D’ailleurs, dans les grands moments de crise de notre civilisation, le christianisme n’a-t-il pas été une ressource de sens précieuse? J’aime le rappeler : le symbole qu’a brandi le général de Gaulle pour rallier à lui les Français libres était la croix de Lorraine, justement dressée contre la croix gammée. Et dans les pays d’Europe de l’est, subissant la domination communiste, c’est en puisant dans le patriotisme et la religion chrétienne que les peuples trouvèrent à bien des égards les ressources pour résister et affirmer leurs libertés. La tradition, ici, conduisait à la liberté politique. Elle rappelait l’existence d’un monde d’avant le totalitarisme, à partir duquel on pouvait résister. À ceux qui s’imaginent que le christianisme n’a jamais servi la liberté, il faudrait faire ces quelques rappels, qui ne nous empêchent pas de conserver à la mémoire aussi les horreurs auxquelles il a donné sa caution.

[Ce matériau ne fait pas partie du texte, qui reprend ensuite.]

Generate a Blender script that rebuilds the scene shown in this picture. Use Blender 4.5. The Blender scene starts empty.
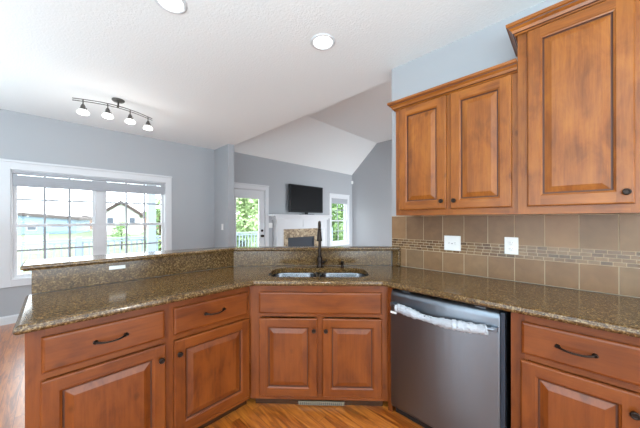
import bpy, bmesh, math, random
from mathutils import Vector, Matrix
random.seed(7)
PI = math.pi
C = bpy.context.scene.collection
scn = bpy.context.scene

# ------------------------------------------------------------------ camera
F, TH, H = 258.92, 0.7736, 1.3441
cam_data = bpy.data.cameras.new('camera')
cam = bpy.data.objects.new('camera', cam_data)
C.objects.link(cam)
cam_data.sensor_width = 36.0
cam_data.sensor_fit = 'HORIZONTAL'
cam_data.lens = F / 640 * 36.0
cam_data.shift_y = 5.3 / 640
cam_data.clip_start = 0.02
cam_data.clip_end = 400
cam.matrix_world = (Matrix.Translation((0, 0, H)) @ Matrix.Rotation(TH - PI/2, 4, 'Z')
                    @ Matrix.Rotation(PI/2, 4, 'X') @ Matrix.Rotation(-0.002, 4, 'Z'))
scn.camera = cam

# ------------------------------------------------------------------ world, sun, added fill lamps, exposure
w = bpy.data.worlds.new('sky'); scn.world = w; w.use_nodes = True
wn = w.node_tree; wn.nodes.clear()
wo = wn.nodes.new('ShaderNodeOutputWorld'); wb = wn.nodes.new('ShaderNodeBackground')
wb.inputs[0].default_value = (0.84, 0.94, 1.0, 1); wb.inputs[1].default_value = 6.5
wn.links.new(wb.outputs[0], wo.inputs[0])
sd = bpy.data.lights.new('sun', 'SUN'); sd.energy = 3.5; sd.angle = math.radians(2); sd.color = (1, .96, .9)
so = bpy.data.objects.new('sun', sd); C.objects.link(so)
so.rotation_euler = (math.radians(-12), math.radians(38), 0)
def area(name, loc, rot, sx, sy, e, col=(1, 1, 1), spread=PI):
    l = bpy.data.lights.new(name, 'AREA'); l.shape = 'RECTANGLE'; l.size = sx; l.size_y = sy; l.energy = e; l.color = col
    o = bpy.data.objects.new(name, l); C.objects.link(o); o.location = loc; o.rotation_euler = rot; l.spread = spread; return o
area('fill_kitchen', (-1.0, -1.0, 1.3), (PI, 0, 0), 1.6, 1.6, 185, (.63, .88, 1))  # unseen upward fill lamp, added to brighten the kitchen ceiling
area('fill_nook', (-1.7, 3.4, 1.2), (PI, 0, 0), 1.2, 1.6, 55, (.70, .89, 1))  # added fill lamp out of view, lifts the nook ceiling
area('fill_living', (4.4, .2, 2.0), (PI, 0, 0), 2.0, 2.0, 18, (.76, .91, 1))  # added upward fill lamp for the living room
area('living_window_fill', (4.7, -2.7, 1.0), (math.radians(84), 0, math.radians(-16)), 1.9, 1.6, 88, (.85, .94, 1), math.radians(60))  # lamp added at an unseen opening to brighten the far wall
scn.view_settings.view_transform = 'Standard'
scn.view_settings.look = 'None'
scn.view_settings.exposure = 0.04
scn.view_settings.gamma = 1.0
scn.view_settings.use_curve_mapping = False

# ------------------------------------------------------------------ materials
def srgb(r, g, b):
    f = lambda c: (c/255/12.92) if c/255 <= .04045 else ((c/255+.055)/1.055)**2.4
    return (f(r), f(g), f(b), 1)

class N:
    def __init__(s, name):
        s.m = bpy.data.materials.new(name); s.m.use_nodes = True
        s.t = s.m.node_tree; s.b = s.t.nodes['Principled BSDF']
    def n(s, typ, **k):
        x = s.t.nodes.new(typ)
        for a, v in k.items():
            if isinstance(v, tuple) and a.startswith('i_'): pass
            setattr(x, a, v)
        return x
    def l(s, a, b): s.t.links.new(a, b)
    def coord(s, scale=(1, 1, 1), rot=(0, 0, 0), rnd=False):
        tc = s.n('ShaderNodeTexCoord'); mp = s.n('ShaderNodeMapping')
        mp.inputs['Scale'].default_value = scale; mp.inputs['Rotation'].default_value = rot
        s.l(tc.outputs['Object'], mp.inputs['Vector'])
        if rnd:
            oi = s.n('ShaderNodeObjectInfo'); mu = s.n('ShaderNodeMath', operation='MULTIPLY')
            mu.inputs[1].default_value = 37.0
            s.l(oi.outputs['Random'], mu.inputs[0])
            cx = s.n('ShaderNodeCombineXYZ')
            for i in range(3): s.l(mu.outputs[0], cx.inputs[i])
            s.l(cx.outputs[0], mp.inputs['Location'])
        return mp.outputs[0]
    def noise(s, vec, scale, detail=4, rough=.5, dist=0):
        x = s.n('ShaderNodeTexNoise'); s.l(vec, x.inputs['Vector'])
        x.inputs['Scale'].default_value = scale; x.inputs['Detail'].default_value = detail
        x.inputs['Roughness'].default_value = rough; x.inputs['Distortion'].default_value = dist
        return x.outputs['Fac']
    def ramp(s, fac, stops):
        x = s.n('ShaderNodeValToRGB'); s.l(fac, x.inputs[0]); e = x.color_ramp.elements
        while len(e) < len(stops): e.new(.5)
        for q, (p, c) in zip(e, stops): q.position = p; q.color = c
        return x.outputs[0]
    def mix(s, fac, a, b, mode='MIX'):
        x = s.n('ShaderNodeMix', data_type='RGBA', blend_type=mode)
        if isinstance(fac, float): x.inputs[0].default_value = fac
        else: s.l(fac, x.inputs[0])
        for i, v in ((6, a), (7, b)):
            if isinstance(v, tuple): x.inputs[i].default_value = v
            else: s.l(v, x.inputs[i])
        return x.outputs[2]
    def base(s, col, tint=None):
        if tint: col = s.mix(1.0, col, (*tint, 1), 'MULTIPLY')
        s.l(col, s.b.inputs['Base Color'])
    def bump(s, fac, strength=.2, dist=.002):
        x = s.n('ShaderNodeBump'); x.inputs['Strength'].default_value = strength
        x.inputs['Distance'].default_value = dist
        s.l(fac, x.inputs['Height']); s.l(x.outputs[0], s.b.inputs['Normal'])

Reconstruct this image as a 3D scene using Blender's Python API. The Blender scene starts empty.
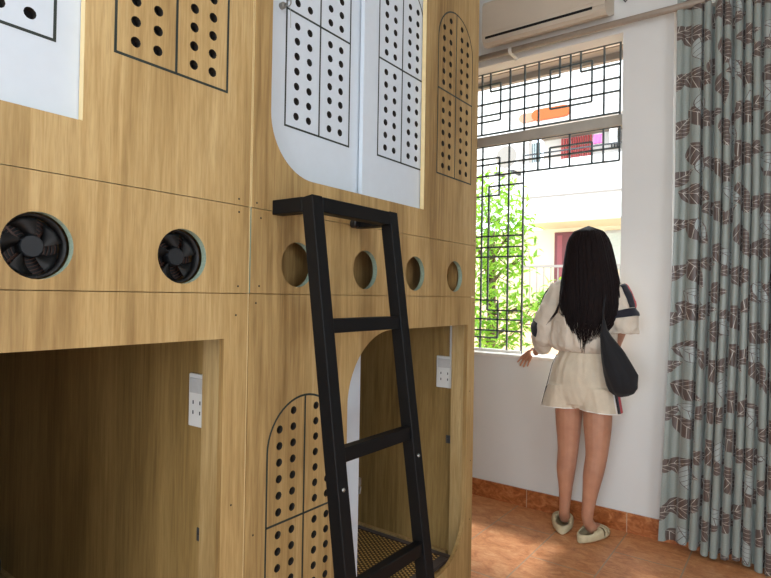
import bpy, bmesh, math, random
from mathutils import Vector, Matrix, noise
random.seed(7)
PI = math.pi
SC = bpy.context.scene
COL = SC.collection

# ------------------------------------------------------------------ helpers
def lin(c):
    return tuple((v/255/12.92) if v/255 <= .04045 else ((v/255+.055)/1.055)**2.4 for v in c)

def tag(o, label=None, cat=None, group=None, kind=None):
    if label: o['label'] = label
    if cat: o['category'] = cat
    if group: o['group'] = group
    if kind: o['kind'] = kind
    return o

def empty(name, loc, label, cat, group=None, rz=0):
    o = bpy.data.objects.new(name, None)
    COL.objects.link(o)
    o.location = loc
    o.rotation_euler = (0, 0, rz)
    o.empty_display_size = .05
    return tag(o, label, cat, group)

def link(name, me, mat, parent=None, smooth=False):
    o = bpy.data.objects.new(name, me)
    COL.objects.link(o)
    if mat is not None:
        for m in (mat if isinstance(mat, (list, tuple)) else [mat]):
            me.materials.append(m)
    if smooth:
        for p in me.polygons:
            p.use_smooth = True
    if parent is not None:
        o.parent = parent
        # geometry is written in world coordinates: bring it into the parent's frame
        M = Matrix.Identity(4)
        chain = []
        p = parent
        while p is not None:
            chain.append(p.matrix_basis.copy()); p = p.parent
        for m in chain:
            M = m @ M
        me.transform(M.inverted())
    return o

def origin_to(o, pt):
    """move a parentless mesh object's origin"""
    o.data.transform(Matrix.Translation(-Vector(pt)))
    o.location = pt
    return o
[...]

Qu’on me comprenne bien : je ne plaide pas ici pour quelque retour que ce soit à la foi même s’il ne serait pas sot de chercher à renouer avec certaines des intuitions qu’elle recouvrait – par exemple que l’homme ne s’engendre pas lui-même, qu’il est un héritier, qu’il n’est que de passage sur terre et qu’il doit conserver et aménager le monde en respectant ceux qui l’ont précédé et ceux qui le suivront. Nul besoin de croire en Dieu pour cela. Je ne plaide pas non plus pour un privilège politique accordé au christianisme, ce serait absurde, même s’il va de soi que toutes les traditions religieuses ne pèsent pas également au sein d’une même culture et qu’un égalitarisme radicalisé n’est souvent rien d’autre qu’un déni de réalité.
D’ailleurs, je me souviens qu’un esprit agressif, pendant le débat sur la Charte, cet automne, m’a demandé si je voulais restaurer le catholicisme d’antan. C’était une question absurde, pour le dire sans trop de méchanceté. Ou plutôt une accusation : n’étais-je pas coupable d’une dérive réactionnaire? D’ailleurs, je suis persuadé que lui-même n’avait qu’une vision très limitée de ce qu’était le catholicisme «d’antan», réduit à la caricature d’une domination des soutanes sur une société pétrifiée par la peur. Personne ne souhaiterait cela, non plus qu’en revenir, par exemple, à la morale sexuelle exagérément contrariante qui a laissé dans les consciences de si mauvais souvenirs. Y a-t-il vraiment des gens avec un fantasme de restauration traditionaliste ailleurs que dans les marges sociales, d’ailleurs?
Mais l’esprit d’ingratitude qui domine la conscience publique et l’aversion de bien des gens pour la religion en elle-même n’est pas sans appauvrir considérablement notre civilisation. Elle ne saurait sérieusement abolir la question de la transcendance sans s’abolir elle-même, sans se jeter dans un vide glacial. Surtout, n’y aurait-il pas une certaine vertu à reprendre le dialogue avec la tradition, plutôt que de tourner en ridicule ceux qui nous invitent à modérer l’enthousiasme contemporain pour la table rase? Dialoguer avec la tradition, cela veut dire ressaisir les questions que les hommes se sont toujours posés, et prendre au sérieux leurs réponses, ce qui, évidemment, ne veut pas dire qu’on les endosse.